## start DATA SEGMENT

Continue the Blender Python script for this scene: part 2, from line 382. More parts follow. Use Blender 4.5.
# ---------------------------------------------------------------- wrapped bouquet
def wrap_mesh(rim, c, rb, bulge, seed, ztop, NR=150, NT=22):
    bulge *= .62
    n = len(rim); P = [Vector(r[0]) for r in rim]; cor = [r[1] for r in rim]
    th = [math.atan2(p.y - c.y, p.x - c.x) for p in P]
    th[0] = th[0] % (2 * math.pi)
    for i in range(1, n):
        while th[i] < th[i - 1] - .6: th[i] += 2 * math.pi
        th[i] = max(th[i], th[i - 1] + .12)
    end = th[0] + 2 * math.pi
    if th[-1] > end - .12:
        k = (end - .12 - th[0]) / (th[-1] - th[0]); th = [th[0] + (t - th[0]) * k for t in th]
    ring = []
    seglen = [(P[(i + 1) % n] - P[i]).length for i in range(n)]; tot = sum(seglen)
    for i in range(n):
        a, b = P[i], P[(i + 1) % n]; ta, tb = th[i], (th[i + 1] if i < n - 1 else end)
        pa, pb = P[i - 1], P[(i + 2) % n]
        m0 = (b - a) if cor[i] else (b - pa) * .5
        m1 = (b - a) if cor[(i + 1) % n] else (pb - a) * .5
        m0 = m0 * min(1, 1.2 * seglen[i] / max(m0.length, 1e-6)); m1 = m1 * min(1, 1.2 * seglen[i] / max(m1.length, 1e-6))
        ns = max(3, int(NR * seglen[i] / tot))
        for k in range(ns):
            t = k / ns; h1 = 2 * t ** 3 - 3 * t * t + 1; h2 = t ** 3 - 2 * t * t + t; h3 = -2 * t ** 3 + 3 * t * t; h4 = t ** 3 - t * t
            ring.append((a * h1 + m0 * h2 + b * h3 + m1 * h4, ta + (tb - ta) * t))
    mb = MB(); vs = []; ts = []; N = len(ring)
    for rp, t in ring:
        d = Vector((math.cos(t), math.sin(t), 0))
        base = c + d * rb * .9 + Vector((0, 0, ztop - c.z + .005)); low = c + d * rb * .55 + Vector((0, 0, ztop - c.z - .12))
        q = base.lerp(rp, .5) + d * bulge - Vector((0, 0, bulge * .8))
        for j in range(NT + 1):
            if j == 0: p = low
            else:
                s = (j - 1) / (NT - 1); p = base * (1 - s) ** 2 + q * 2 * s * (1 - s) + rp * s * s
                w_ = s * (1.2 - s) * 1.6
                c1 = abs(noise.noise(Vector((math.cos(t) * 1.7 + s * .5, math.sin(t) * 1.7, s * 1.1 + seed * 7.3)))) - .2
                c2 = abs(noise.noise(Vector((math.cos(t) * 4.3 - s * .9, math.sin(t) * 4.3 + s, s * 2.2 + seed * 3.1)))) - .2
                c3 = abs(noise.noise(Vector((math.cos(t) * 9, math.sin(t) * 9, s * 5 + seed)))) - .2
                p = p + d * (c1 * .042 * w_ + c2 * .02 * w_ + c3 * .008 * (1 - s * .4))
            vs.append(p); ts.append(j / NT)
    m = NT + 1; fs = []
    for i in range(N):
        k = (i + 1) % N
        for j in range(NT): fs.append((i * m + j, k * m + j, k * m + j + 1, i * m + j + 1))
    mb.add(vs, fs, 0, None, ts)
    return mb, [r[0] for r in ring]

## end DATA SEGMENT

=== WRITTEN TASK ===
Can you reproduce all the material exactly?

=== CORRECT OUTPUT ===
Continue the Blender Python script for this scene: part 2, from line 382. More parts follow. Use Blender 4.5.
# ---------------------------------------------------------------- wrapped bouquet
def wrap_mesh(rim, c, rb, bulge, seed, ztop, NR=150, NT=22):
    bulge *= .62
    n = len(rim); P = [Vector(r[0]) for r in rim]; cor = [r[1] for r in rim]
    th = [math.atan2(p.y - c.y, p.x - c.x) for p in P]
    th[0] = th[0] % (2 * math.pi)
    for i in range(1, n):
        while th[i] < th[i - 1] - .6: th[i] += 2 * math.pi
        th[i] = max(th[i], th[i - 1] + .12)
    end = th[0] + 2 * math.pi
    if th[-1] > end - .12:
        k = (end - .12 - th[0]) / (th[-1] - th[0]); th = [th[0] + (t - th[0]) * k for t in th]
    ring = []
    seglen = [(P[(i + 1) % n] - P[i]).length for i in range(n)]; tot = sum(seglen)
    for i in range(n):
        a, b = P[i], P[(i + 1) % n]; ta, tb = th[i], (th[i + 1] if i < n - 1 else end)
        pa, pb = P[i - 1], P[(i + 2) % n]
        m0 = (b - a) if cor[i] else (b - pa) * .5
        m1 = (b - a) if cor[(i + 1) % n] else (pb - a) * .5
        m0 = m0 * min(1, 1.2 * seglen[i] / max(m0.length, 1e-6)); m1 = m1 * min(1, 1.2 * seglen[i] / max(m1.length, 1e-6))
        ns = max(3, int(NR * seglen[i] / tot))
        for k in range(ns):
            t = k / ns; h1 = 2 * t ** 3 - 3 * t * t + 1; h2 = t ** 3 - 2 * t * t + t; h3 = -2 * t ** 3 + 3 * t * t; h4 = t ** 3 - t * t
            ring.append((a * h1 + m0 * h2 + b * h3 + m1 * h4, ta + (tb - ta) * t))
    mb = MB(); vs = []; ts = []; N = len(ring)
    for rp, t in ring:
        d = Vector((math.cos(t), math.sin(t), 0))
        base = c + d * rb * .9 + Vector((0, 0, ztop - c.z + .005)); low = c + d * rb * .55 + Vector((0, 0, ztop - c.z - .12))
        q = base.lerp(rp, .5) + d * bulge - Vector((0, 0, bulge * .8))
        for j in range(NT + 1):
            if j == 0: p = low
            else:
                s = (j - 1) / (NT - 1); p = base * (1 - s) ** 2 + q * 2 * s * (1 - s) + rp * s * s
                w_ = s * (1.2 - s) * 1.6
                c1 = abs(noise.noise(Vector((math.cos(t) * 1.7 + s * .5, math.sin(t) * 1.7, s * 1.1 + seed * 7.3)))) - .2
                c2 = abs(noise.noise(Vector((math.cos(t) * 4.3 - s * .9, math.sin(t) * 4.3 + s, s * 2.2 + seed * 3.1)))) - .2
                c3 = abs(noise.noise(Vector((math.cos(t) * 9, math.sin(t) * 9, s * 5 + seed)))) - .2
                p = p + d * (c1 * .042 * w_ + c2 * .02 * w_ + c3 * .008 * (1 - s * .4))
            vs.append(p); ts.append(j / NT)
    m = NT + 1; fs = []
    for i in range(N):
        k = (i + 1) % N
        for j in range(NT): fs.append((i * m + j, k * m + j, k * m + j + 1, i * m + j + 1))
    mb.add(vs, fs, 0, None, ts)
    return mb, [r[0] for r in ring]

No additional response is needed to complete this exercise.